— begin The data —

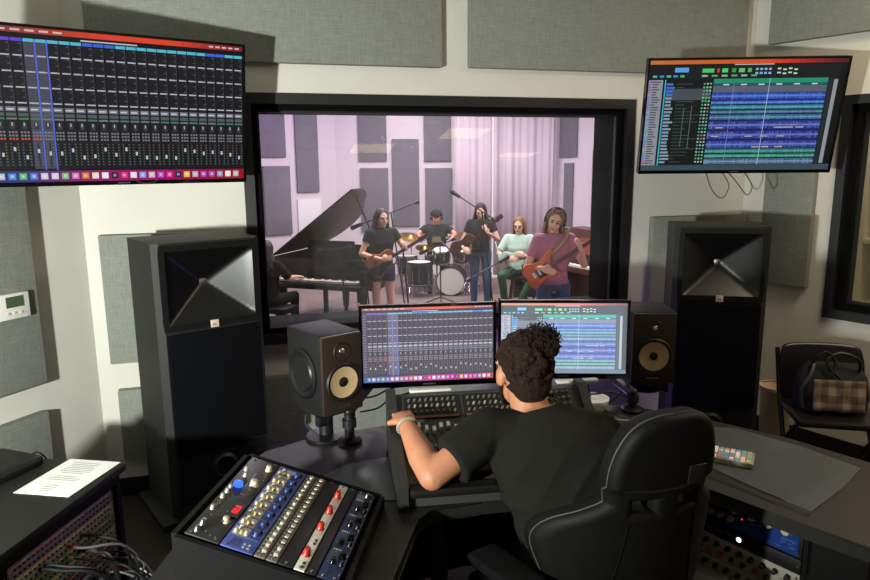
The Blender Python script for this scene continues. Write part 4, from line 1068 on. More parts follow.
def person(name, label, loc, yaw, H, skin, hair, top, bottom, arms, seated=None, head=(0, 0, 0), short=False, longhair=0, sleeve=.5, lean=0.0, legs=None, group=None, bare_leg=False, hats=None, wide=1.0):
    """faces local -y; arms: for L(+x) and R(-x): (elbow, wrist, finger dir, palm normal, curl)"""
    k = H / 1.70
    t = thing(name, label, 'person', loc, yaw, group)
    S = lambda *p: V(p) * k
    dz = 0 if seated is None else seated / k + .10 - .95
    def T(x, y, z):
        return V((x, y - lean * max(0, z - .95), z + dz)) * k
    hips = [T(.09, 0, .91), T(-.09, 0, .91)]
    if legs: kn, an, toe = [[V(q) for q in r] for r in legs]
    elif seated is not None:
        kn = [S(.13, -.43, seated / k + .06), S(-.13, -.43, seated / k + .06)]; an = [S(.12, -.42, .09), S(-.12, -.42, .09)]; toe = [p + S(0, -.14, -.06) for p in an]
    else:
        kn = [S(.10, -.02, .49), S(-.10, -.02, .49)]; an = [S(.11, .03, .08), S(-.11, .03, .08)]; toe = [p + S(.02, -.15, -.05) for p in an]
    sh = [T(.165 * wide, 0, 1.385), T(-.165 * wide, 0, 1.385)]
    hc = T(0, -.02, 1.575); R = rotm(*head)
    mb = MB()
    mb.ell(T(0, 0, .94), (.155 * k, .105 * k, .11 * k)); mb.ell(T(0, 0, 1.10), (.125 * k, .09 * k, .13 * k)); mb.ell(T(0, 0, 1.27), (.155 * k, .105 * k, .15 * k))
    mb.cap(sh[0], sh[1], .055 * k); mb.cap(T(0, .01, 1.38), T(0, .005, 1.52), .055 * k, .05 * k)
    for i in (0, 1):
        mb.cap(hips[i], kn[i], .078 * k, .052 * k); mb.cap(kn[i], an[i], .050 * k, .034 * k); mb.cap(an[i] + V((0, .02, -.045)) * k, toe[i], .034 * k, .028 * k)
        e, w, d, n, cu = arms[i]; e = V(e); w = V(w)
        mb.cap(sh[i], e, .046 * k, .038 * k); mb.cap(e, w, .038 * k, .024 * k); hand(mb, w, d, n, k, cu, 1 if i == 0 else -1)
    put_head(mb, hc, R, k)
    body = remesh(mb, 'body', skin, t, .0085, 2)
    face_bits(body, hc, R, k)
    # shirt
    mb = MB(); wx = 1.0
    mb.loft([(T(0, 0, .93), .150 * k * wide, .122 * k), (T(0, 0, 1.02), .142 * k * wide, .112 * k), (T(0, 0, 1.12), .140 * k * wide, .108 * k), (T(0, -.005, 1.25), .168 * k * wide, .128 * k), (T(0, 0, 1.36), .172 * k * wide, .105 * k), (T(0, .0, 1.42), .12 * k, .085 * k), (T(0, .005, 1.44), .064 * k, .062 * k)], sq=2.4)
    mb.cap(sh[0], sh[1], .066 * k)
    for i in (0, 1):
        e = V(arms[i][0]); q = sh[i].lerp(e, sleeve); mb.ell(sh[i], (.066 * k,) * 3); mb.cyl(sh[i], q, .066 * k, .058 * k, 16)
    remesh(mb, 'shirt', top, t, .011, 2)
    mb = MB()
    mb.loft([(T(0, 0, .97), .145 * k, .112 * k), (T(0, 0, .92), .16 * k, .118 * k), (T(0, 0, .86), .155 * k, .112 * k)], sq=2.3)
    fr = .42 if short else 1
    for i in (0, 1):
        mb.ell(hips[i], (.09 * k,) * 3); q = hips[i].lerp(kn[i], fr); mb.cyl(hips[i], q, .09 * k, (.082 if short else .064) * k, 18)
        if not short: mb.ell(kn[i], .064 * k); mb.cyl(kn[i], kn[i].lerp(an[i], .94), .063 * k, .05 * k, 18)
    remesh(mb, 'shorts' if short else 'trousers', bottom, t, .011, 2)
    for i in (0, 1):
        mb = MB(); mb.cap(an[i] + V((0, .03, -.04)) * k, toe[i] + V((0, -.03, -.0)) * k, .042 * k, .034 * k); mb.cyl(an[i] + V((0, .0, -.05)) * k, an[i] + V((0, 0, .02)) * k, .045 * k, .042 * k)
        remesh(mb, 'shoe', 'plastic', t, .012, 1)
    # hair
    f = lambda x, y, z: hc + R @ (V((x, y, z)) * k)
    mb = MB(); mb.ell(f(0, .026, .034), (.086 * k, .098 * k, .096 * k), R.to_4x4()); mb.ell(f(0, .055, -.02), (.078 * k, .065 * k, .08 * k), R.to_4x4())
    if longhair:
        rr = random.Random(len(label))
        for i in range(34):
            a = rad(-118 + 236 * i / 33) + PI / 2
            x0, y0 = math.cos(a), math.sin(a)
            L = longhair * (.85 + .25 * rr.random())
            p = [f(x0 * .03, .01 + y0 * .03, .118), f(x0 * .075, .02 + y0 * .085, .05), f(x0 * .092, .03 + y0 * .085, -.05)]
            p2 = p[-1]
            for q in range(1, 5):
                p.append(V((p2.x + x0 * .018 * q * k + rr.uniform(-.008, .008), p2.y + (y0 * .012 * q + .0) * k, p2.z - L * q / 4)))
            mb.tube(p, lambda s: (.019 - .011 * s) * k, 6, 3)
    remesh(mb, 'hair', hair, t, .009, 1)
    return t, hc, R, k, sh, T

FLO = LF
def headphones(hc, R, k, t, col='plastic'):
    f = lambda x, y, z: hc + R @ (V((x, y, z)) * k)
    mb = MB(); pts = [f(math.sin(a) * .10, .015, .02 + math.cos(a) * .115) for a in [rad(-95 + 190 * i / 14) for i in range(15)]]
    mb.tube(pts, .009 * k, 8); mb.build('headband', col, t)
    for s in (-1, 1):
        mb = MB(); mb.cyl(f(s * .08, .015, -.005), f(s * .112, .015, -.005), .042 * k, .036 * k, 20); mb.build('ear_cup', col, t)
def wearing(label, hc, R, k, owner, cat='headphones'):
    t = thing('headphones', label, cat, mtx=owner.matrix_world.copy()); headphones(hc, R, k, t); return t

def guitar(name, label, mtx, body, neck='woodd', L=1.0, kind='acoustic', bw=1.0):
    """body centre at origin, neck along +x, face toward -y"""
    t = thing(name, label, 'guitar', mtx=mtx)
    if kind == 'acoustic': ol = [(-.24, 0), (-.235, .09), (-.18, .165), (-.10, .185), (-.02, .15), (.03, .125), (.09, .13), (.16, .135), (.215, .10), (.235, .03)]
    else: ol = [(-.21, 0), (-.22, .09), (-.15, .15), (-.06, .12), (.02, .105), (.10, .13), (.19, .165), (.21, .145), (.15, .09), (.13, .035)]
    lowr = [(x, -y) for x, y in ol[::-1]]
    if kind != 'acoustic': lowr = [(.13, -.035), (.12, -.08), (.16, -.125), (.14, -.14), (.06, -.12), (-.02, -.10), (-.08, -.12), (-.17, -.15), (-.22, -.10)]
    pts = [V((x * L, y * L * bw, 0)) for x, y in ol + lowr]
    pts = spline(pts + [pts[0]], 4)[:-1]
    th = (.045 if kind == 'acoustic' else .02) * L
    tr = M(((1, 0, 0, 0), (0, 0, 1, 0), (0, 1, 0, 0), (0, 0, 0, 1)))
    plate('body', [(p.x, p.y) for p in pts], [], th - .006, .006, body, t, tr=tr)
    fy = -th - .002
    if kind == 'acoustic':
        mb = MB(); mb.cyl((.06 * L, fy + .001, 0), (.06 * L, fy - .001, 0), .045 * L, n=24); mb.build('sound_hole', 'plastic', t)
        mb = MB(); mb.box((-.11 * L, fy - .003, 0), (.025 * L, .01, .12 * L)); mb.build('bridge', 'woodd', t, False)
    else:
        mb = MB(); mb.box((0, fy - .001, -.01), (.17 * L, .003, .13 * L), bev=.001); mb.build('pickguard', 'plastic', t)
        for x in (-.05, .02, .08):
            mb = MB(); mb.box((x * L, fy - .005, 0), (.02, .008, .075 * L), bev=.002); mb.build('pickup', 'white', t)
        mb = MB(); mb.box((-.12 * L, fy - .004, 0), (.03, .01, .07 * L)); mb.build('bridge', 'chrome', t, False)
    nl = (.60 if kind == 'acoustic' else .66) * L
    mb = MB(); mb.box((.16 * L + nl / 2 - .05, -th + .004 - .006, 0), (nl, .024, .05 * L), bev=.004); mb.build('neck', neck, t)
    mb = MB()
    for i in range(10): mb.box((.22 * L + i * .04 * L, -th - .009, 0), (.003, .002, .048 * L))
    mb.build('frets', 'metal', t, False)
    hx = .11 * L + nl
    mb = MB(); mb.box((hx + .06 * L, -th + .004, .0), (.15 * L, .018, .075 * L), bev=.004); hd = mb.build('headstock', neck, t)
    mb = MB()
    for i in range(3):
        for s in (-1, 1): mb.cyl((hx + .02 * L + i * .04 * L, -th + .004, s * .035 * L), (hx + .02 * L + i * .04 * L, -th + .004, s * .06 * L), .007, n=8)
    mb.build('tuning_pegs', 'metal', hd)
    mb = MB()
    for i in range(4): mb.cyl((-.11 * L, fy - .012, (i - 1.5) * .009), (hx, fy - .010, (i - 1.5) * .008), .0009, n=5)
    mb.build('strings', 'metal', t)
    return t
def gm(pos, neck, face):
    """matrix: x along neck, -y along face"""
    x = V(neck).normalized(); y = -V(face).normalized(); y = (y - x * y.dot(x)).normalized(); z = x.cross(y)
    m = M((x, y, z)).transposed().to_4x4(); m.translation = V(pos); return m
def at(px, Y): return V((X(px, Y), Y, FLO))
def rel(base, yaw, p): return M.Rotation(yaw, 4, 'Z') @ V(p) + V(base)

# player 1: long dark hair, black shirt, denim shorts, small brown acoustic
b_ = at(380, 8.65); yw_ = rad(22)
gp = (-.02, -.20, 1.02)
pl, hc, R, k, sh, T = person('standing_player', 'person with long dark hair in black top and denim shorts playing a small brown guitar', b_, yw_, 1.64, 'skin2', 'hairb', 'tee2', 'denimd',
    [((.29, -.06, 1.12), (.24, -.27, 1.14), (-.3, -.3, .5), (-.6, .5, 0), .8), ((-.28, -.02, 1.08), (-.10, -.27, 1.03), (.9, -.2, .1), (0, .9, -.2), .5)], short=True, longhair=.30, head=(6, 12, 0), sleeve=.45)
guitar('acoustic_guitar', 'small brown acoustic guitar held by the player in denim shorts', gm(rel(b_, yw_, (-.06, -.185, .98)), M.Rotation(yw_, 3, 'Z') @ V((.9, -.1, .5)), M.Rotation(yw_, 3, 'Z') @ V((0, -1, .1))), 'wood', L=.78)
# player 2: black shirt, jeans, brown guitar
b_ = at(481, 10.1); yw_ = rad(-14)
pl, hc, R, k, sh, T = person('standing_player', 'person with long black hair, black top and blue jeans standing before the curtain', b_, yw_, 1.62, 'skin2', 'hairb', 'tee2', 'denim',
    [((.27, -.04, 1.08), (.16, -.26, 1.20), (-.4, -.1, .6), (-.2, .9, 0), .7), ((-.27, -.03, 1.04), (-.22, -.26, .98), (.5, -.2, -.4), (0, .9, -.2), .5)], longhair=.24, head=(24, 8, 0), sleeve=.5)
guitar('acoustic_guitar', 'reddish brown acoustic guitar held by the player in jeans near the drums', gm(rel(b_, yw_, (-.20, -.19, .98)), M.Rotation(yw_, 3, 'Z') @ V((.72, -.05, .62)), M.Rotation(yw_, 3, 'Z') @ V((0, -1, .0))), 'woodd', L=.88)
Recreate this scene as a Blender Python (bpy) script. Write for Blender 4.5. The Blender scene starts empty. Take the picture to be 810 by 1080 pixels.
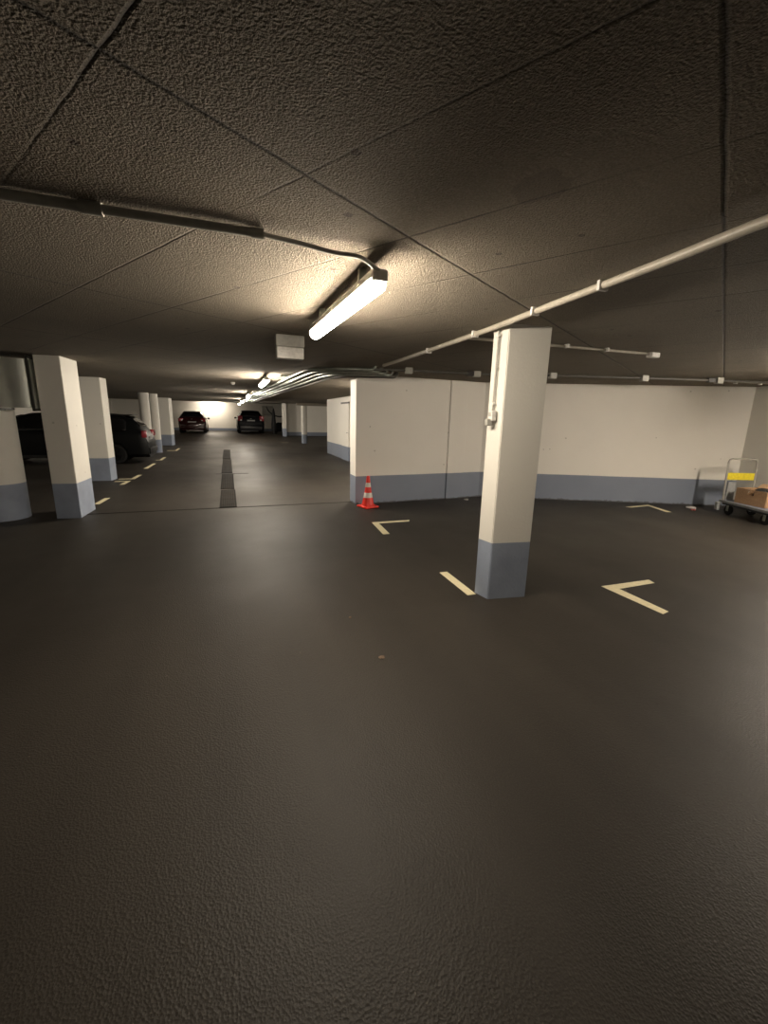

— end The data —

Your goal » Report only a number: how many lines in the material above contain the string "Python".

The result » 2